A preparatory drawing for the present portrait is in a private collection[4].

 

Godfried Schalcken, Diana and her nymphs in a clearing, c.1680-85. © The Leiden Collection.

 


GODFRIED SCHALCKEN

Made, near Dordrecht 1634 – 1706 The Hague

 

 

Godfried Schalcken was born in 1634 at Made near Dordrecht, the son of a minister. He studied with Rembrandt’s pupil Samuel van Hoogstraten (1627-1678) in Dordrecht from 1656-62 and with the genre painter Gerard Dou (1613-1675) in Leiden, acquiring Dou’s fineness of execution.

 

By 1665 Schalcken was back in Dordrecht. In 1679 he married Francoise van Diemen, daughter of a wealthy officer from Breda. He became Dordrecht’s most fashionable portrait painter and built up an international reputation for portraits and genre scenes by candlelight. Schalcken also painted Biblical and mythological subjects and portraits historiés, and made etchings. He attracted the attention of wealthy Court patrons at The Hague and in 1691 became a member of The Hague painters’ confraternity.

 

Schalcken spent 1692-7 in London specialising in portraits, including one of William III by candlelight (Rijksmuseum, Amsterdam). By 1698 he was back in The Hague. In 1703 Schalcken went to Düsseldorf to execute religious works for Johann Wilhelm, the Elector Palatine.

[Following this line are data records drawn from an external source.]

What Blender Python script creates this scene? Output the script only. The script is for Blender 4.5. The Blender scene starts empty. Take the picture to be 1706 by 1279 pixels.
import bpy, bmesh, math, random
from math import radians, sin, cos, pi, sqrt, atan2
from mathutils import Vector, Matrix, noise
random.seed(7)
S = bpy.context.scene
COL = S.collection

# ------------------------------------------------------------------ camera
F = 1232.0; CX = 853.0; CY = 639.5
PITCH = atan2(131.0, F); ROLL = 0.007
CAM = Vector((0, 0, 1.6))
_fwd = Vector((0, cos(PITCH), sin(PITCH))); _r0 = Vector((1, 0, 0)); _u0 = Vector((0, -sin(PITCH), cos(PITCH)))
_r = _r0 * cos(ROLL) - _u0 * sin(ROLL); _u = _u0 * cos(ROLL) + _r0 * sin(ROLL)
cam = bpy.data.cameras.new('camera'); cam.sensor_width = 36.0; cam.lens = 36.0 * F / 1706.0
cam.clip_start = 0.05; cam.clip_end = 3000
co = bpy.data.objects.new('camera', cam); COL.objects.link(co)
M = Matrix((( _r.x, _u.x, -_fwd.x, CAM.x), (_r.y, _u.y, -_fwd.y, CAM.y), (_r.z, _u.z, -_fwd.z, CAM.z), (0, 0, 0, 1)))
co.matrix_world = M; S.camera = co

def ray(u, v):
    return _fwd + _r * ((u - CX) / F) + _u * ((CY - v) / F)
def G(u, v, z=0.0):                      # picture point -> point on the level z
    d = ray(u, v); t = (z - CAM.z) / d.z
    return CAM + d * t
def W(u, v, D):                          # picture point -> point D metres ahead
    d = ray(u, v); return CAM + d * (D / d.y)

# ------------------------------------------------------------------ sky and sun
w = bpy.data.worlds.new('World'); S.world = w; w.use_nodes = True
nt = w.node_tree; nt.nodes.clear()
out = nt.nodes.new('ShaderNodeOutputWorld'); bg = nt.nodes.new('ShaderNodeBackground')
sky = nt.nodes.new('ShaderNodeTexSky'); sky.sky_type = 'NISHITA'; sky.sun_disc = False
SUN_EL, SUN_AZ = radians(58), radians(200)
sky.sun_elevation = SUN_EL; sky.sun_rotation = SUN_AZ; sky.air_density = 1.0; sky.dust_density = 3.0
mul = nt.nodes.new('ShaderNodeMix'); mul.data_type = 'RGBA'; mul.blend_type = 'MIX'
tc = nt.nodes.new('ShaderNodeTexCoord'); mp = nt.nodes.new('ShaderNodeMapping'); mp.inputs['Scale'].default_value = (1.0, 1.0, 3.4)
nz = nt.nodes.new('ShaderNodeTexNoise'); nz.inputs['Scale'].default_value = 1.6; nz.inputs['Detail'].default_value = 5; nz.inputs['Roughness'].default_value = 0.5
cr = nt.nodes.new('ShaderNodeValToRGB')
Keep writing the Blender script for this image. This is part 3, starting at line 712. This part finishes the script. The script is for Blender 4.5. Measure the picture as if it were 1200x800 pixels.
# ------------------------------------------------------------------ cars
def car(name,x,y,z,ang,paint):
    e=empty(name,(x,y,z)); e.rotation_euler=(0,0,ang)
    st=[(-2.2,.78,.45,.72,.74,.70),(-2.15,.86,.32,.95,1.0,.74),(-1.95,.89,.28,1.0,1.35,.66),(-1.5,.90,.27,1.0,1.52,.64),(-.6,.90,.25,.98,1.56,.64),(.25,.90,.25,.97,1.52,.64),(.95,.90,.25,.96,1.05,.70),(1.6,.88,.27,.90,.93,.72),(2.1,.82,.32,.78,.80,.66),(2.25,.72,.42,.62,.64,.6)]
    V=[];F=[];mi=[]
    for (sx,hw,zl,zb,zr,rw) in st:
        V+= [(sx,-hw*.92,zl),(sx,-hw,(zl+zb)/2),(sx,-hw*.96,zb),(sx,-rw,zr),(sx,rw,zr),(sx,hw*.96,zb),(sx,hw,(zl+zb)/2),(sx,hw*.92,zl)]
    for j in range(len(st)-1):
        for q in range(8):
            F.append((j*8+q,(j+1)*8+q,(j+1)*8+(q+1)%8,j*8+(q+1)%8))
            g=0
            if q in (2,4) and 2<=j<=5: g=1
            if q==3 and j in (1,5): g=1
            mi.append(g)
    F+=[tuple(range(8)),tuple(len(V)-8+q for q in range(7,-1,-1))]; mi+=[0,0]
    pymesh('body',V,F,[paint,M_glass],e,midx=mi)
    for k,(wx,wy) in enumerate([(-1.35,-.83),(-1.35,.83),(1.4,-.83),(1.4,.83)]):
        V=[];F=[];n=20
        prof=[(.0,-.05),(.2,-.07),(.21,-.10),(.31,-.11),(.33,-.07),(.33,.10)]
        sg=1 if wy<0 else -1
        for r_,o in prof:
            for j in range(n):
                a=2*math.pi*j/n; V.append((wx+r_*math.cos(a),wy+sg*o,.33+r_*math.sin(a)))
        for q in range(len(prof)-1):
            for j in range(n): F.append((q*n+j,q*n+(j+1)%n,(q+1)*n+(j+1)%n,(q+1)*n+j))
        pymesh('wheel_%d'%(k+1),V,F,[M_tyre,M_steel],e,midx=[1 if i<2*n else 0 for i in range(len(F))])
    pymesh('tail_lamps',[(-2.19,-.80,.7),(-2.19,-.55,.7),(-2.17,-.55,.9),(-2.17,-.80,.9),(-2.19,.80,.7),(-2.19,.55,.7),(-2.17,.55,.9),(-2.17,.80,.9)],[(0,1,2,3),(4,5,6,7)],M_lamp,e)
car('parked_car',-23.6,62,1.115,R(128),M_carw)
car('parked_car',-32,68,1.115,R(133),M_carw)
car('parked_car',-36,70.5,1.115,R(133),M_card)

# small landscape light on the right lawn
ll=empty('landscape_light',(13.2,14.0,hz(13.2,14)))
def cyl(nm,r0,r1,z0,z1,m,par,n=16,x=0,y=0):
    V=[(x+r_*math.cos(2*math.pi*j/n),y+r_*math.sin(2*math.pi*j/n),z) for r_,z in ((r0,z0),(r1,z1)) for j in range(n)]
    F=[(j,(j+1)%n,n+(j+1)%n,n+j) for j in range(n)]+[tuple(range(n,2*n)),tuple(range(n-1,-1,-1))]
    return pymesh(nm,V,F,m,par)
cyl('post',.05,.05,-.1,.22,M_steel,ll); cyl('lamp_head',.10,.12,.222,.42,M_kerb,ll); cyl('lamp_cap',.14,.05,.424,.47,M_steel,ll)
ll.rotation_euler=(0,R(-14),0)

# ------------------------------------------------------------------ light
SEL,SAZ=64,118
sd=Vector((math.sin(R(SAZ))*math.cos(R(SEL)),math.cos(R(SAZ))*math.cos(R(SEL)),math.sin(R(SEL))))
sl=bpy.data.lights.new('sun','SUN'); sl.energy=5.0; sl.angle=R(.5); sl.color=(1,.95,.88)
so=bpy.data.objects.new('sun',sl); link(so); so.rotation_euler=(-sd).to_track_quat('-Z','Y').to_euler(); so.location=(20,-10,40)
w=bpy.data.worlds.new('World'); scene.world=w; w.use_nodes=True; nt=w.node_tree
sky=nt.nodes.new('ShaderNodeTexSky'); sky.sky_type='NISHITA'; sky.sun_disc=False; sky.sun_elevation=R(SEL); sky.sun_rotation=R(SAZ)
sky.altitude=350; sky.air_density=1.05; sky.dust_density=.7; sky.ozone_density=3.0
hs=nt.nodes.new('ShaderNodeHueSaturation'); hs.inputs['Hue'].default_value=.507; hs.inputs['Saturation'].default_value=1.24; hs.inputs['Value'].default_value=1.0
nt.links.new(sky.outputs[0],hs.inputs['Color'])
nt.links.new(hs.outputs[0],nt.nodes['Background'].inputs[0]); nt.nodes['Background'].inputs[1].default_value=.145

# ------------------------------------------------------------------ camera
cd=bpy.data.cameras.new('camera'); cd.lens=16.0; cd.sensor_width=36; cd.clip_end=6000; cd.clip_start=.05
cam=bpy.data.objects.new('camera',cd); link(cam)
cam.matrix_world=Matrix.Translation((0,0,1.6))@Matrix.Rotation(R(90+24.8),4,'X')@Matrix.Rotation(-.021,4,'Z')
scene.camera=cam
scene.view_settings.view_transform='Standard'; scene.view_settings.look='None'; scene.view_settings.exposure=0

He died in The Hague in 1706. Schalcken’s pupils include the portrait and genre painter Carel de Moor (1656-1738) and the candlelight painter Arnold Boonen (1669-1729), as well as his own sister and nephew.

 

The work of Godfried Schalcken is represented in the British Royal Collection; the National Gallery, London; the Ashmolean Museum, Oxford; the Uffizi, Florence; the Staatliche Kunsthalle, Karlsruhe; the Kunsthalle, Hamburg; the National Museum, Stockholm and the Rijksmuseum, Amsterdam.

 

 

[1] Translation from De groote schouburgh der Nederlantsche konstschilders en schilderessen, The Hague 1718-21, vol. 3, p.175.

[2] Beherman, op. cit., p.165, no.66, illus.

[3] Not known to Beherman. There are two other versions of this painting, one in the Schönborn Collection at Schloss Weissenstein, Pommersfelden (Beherman no.30b) and one in a private collection (Beherman no.30).

[4] G Jansen, Hoogsteder Mercury, op. cit.